Science

Researchers Find That a Flawless Robot Creeps People Out

Unsplash / Alex Knight

It turns out people would think more highly of robots if robots stopped being so damn perfect all the time.

According to research recently published in Frontiers in Robotics and AI in May, study participants rated robots that occasionally made mistakes as more likable than those who embodied the exemplary machines portrayed in movies.

“Our results show that participants liked the faulty robot significantly better than the robot that interacted flawlessly,” the researchers found.

And even when the little humanoid robots messed up, people didn’t see them as any less intelligent or anthropomorphic.

“I do not like it less because of the mistakes,” responded one person in a post-study survey. “It would be scary if all went smooth because that would be too humanlike.” Another participant said that they liked how the robot didn’t make it look like they made mistakes.

The “Pratfall Effect”

The authors of the paper explain their findings with what’s called the Pratfall Effect, a scientific phenomenon from the 1960s where people who make mistakes are seen as more attractive, in part because the behavior disarms them and others perceive them as more relatable. According to those studies, those who are seen as flawless are perceived as distant ideals rather than real people.

Well, the roboticists from Asutria’s University of Salzburg who conducted this research argue that the Pratfall Effect actually applies to any social agent, human or mechanical.

Participants didn't know the robot was programmed to mess up. When it failed to grab the sheet, most people tried again and again.

University of Salzburg

To test their ideas, the scientists had participants answer questions posed by the robot. Then, in a separate session, the participants had to build things out of Legos as per the robot’s instructions. For some people, the robot would perform perfectly. For others, the robot would make a couple mistakes. Some were designed to come across as technical failures like getting stuck in a loop and repeating the same word indefinitely. Other mistakes were programmed to come across as if the robot was violating social norms — sometimes it would deliberately cut off whatever the participant was saying.
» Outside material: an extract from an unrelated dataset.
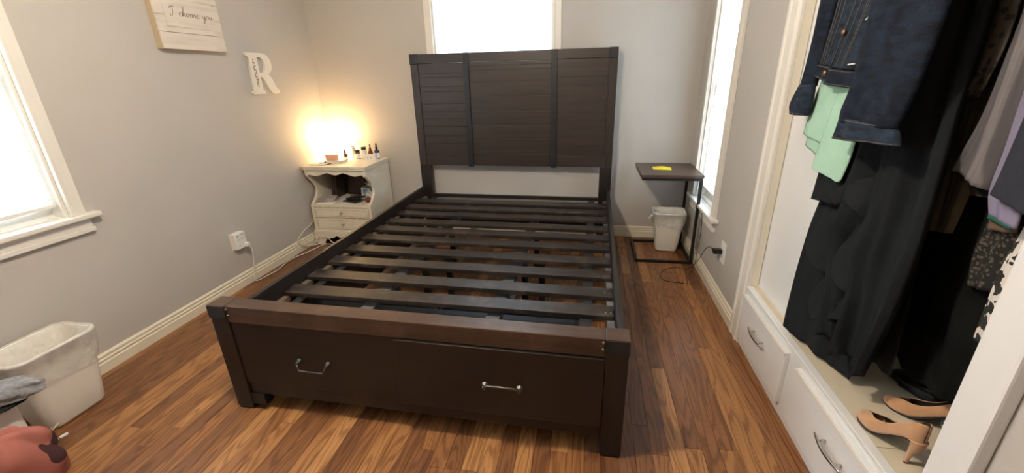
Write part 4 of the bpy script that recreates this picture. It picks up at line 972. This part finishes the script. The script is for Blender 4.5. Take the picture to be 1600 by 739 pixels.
simple('lavender_blouse', m_lav, [((-2.553, 1.750), (-2.618, 1.750)), ((-2.540, 1.394), (-2.618, 1.390)), ((-2.534, 1.295), (-2.618, 1.299)), ((-2.541, 1.176), (-2.623, 1.190)), ((-2.543, 1.090), (-2.633, 1.090)), ((-2.563, 1.040), (-2.638, 1.030))], 'lavender satin blouse beside the right trim', 'blouse', x0=3.252, x1=3.248, thick=.016, fold=.003, freq=1.2, seed=48)
simple('navy_jacket', m_navy, [((-2.598, 1.750), (-2.698, 1.750)), ((-2.593, 1.390), (-2.698, 1.390)), ((-2.588, 1.160), (-2.698, 1.160)), ((-2.583, 1.090), (-2.698, 1.070))], 'navy jacket hanging in front of the lavender blouse', 'jacket', x0=3.222, x1=3.220, thick=.016, fold=.003, freq=1.2, seed=29)
simple('teal_dress', m_teal, [((-2.46, 1.70), (-2.53, 1.70)), ((-2.45, 1.15), (-2.53, 1.15)), ((-2.456, 1.06), (-2.53, 1.06)), ((-2.460, 1.0), (-2.535, .995))], 'teal dotted cloth peeking out left of the lavender blouse', 'dress', x0=3.336, x1=3.330, thick=.010, fold=.002, freq=1.2, seed=30)
simple('print_dress', m_anim, [((-2.60, 1.70), (-2.63, 1.70)), ((-2.592, 1.152), (-2.63, 1.159)), ((-2.592, 1.03), (-2.632, 1.04)), ((-2.58, .91), (-2.625, .925)), ((-2.582, .80), (-2.632, .81)), ((-2.585, .735), (-2.637, .745))], 'black and white print dress edge by the right trim', 'dress', x0=3.300, x1=3.296, thick=.014, fold=.002, freq=1.0, seed=31)
simple('charcoal_trousers', m_navy, [((-2.63, 1.70), (-2.69, 1.70)), ((-2.632, 1.16), (-2.69, 1.17)), ((-2.635, .95), (-2.69, .95)), ((-2.64, .85), (-2.69, .85)), ((-2.64, .78), (-2.69, .79))], 'charcoal trousers hanging against the right trim of the closet', 'trousers', x0=3.278, x1=3.274, thick=.014, fold=.002, freq=1.0, seed=32)
simple('black_maxi_skirt', m_black2, [((-2.20, 1.74), (-2.46, 1.74)), ((-2.18, 1.1), (-2.47, 1.1)), ((-2.17, .80), (-2.48, .80)), ((-2.19, .60), (-2.52, .62)), ((-2.21, .50), (-2.53, .52)), ((-2.28, .43), (-2.52, .47))], 'wide black maxi skirt filling the lower middle of the closet', 'skirt', x0=3.410, x1=3.400, thick=.028, fold=.008, freq=2.6, seed=33, nu=30)
simple('black_gown', m_black2, [((-2.50, 1.70), (-2.64, 1.70)), ((-2.50, 1.1), (-2.64, 1.1)), ((-2.50, .80), (-2.64, .80)), ((-2.49, .66), (-2.64, .66)), ((-2.50, .58), (-2.64, .58))], 'black gown hanging behind the print dress edge', 'gown', x0=3.440, x1=3.430, thick=.03, fold=.006, freq=1.6, seed=34)

# ------------------------------------------------------------------ shoes on the ledge
LZ = .3347
def pump(label, loc, rz, sc=1.0, tilt=0):
    """high-heeled pump, toe towards +x, origin under the ball of the foot"""
    t = tag(empty('high_heel', loc, rz), label, 'shoe', 'pair of tan suede high heels on the closet ledge')
    # stations along the shoe: (x, centre z of sole, half width, height of upper, open top?)
    stt = [(.066, .008, .003, .008), (.060, .006, .015, .018), (.046, .004, .026, .028), (.026, .003, .033, .036), (.006, .004, .035, .043), (-.014, .006, .034, .046), (-.034, .014, .031, .043), (-.062, .034, .027, .040), (-.090, .058, .025, .044), (-.118, .078, .025, .052), (-.138, .086, .023, .059), (-.152, .088, .016, .062), (-.1585, .090, .0008, .060)]
    stt = [(a*sc, b_*sc, c*sc, d*sc) for a, b_, c, d in stt]
    rows = []; inner = []; nn = 9
    for i, (x, zc, hw, hh) in enumerate(stt):
        o = (0, 0, 0, 0, .55)[i] if i < 5 else 1      # opening starts behind the toe box
        row = []
        for k in range(-nn, nn+1):
            a = abs(k)/nn; s = 1 if k >= 0 else -1
            if a < .35: y = s*hw*(a/.35)*.92; z = zc
            else:
                b_ = (a-.35)/.65; q = b_*pi/2
                yc, zc_ = hw*cos(q)**.8 if q < pi/2-.01 else 0, zc+hh*sin(q)          # closed vamp
                yo, zo = hw*(.92+.10*b_-.34*b_**2.5), zc+hh*b_**.9                     # open side wall leaning in
                y = s*lerp(yc, yo, o); z = lerp(zc_, zo, o)
            row.append((x, y, z))
        rows.append(row)
    mb = MB().grid(rows)
    # order: closing toe
    up = mb.build('upper', m_suede, t, smooth=True, solid=.0028*sc, sub=1)
    MB().grid([[(p[0]+(.005 if i > 9 else 0), p[1]*.92, p[2]-.0020) for p in r] for i, r in enumerate(rows) if 3 < i < 12]).build('lining', m_insole, t, smooth=True, sub=1)
    ins = [[(x, hw*.84*s, zc+.004*sc) for s in (-1, -.5, 0, .5, 1)] for (x, zc, hw, hh) in stt[1:-1]]
    MB().grid(ins).build('insole', m_insole, t, smooth=True, solid=.002)
    so = [[(x, hw*1.0*s, zc-.0020*sc) for s in (-1, 0, 1)] for (x, zc, hw, hh) in stt[:-1]]
    MB().grid(so).build('outsole', m_insole, t, smooth=True, solid=.0022)
    hx = -.140*sc
    MB().tube([(hx-.002, 0, .088*sc), (hx-.004, 0, .070*sc), (hx+.004, 0, .045*sc), (hx+.008, 0, .02*sc), (hx+.009, 0, .003*sc)], [.0225*sc, .016*sc, .009*sc, .0064*sc, .0056*sc], 12, smooth=3).build('heel', m_suede, t, smooth=True)
    MB().tube([(hx+.009, 0, .003*sc), (hx+.009, 0, 0.0)], .006*sc, 10).build('heel_tip', m_blk, t)
    return t
a = radians(95)
p1 = pump('front tan suede high heel, standing nearest the ledge edge', (3.250, -2.474, LZ+.001), a); p1.scale = (.90, .95, 1.0)
p2 = pump('rear tan suede high heel, toe half hidden behind the front one', (3.385, -2.385, LZ+.001), radians(128)); p2.scale = (.88, .92, .95)
p3 = tag(empty('black_shoe', (3.49, -2.27, LZ), 1.9), 'shiny black shoe in the shadow behind the tan heels', 'shoe')
MB().grid([[(x, hw*cos(pi*k/10), .004+hh*sin(pi*k/10)) for k in range(11)] for x, hw, hh in ((.085, .008, .015), (.07, .028, .030), (.03, .040, .045), (-.02, .036, .06), (-.08, .034, .072), (-.13, .030, .07), (-.15, .010, .04))]).build('upper', m_shiny, p3, smooth=True, sub=1)
MB().prism([(.085, 0), (.03, .04), (-.15, .03), (-.15, -.03), (.03, -.04)], .0, .006, 'z').build('outsole', m_blk, p3)
heap('floral_dress', m_flor, (3.485, -2.515, LZ), .070, .070, .072, 'navy floral dress heaped on the ledge beside the tan heels', 'dress', 31, .16, n=56, ridge=.22)
heap('floral_scarf', m_flor, (3.360, -2.620, LZ), .045, .040, .035, 'small floral scarf end on the ledge by the right trim', 'scarf', 35, .16, n=48, ridge=.25)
Even when error-prone instructions seemed questionable, like when the robot violated a social norm by telling the participant to throw the pieces of Lego on the ground, people were willing to play along.

What's not to love?

As robots are poised to become more and more integrated into our daily lives, with many different companies working on in-home robots to assist us, a crucial step is to find a way to make their presence welcome. As the saying goes, to err is human. Rather than creating a perfect machine that never makes errors, adding a small, innocuous glitch here and there could really help human-robot relations move along.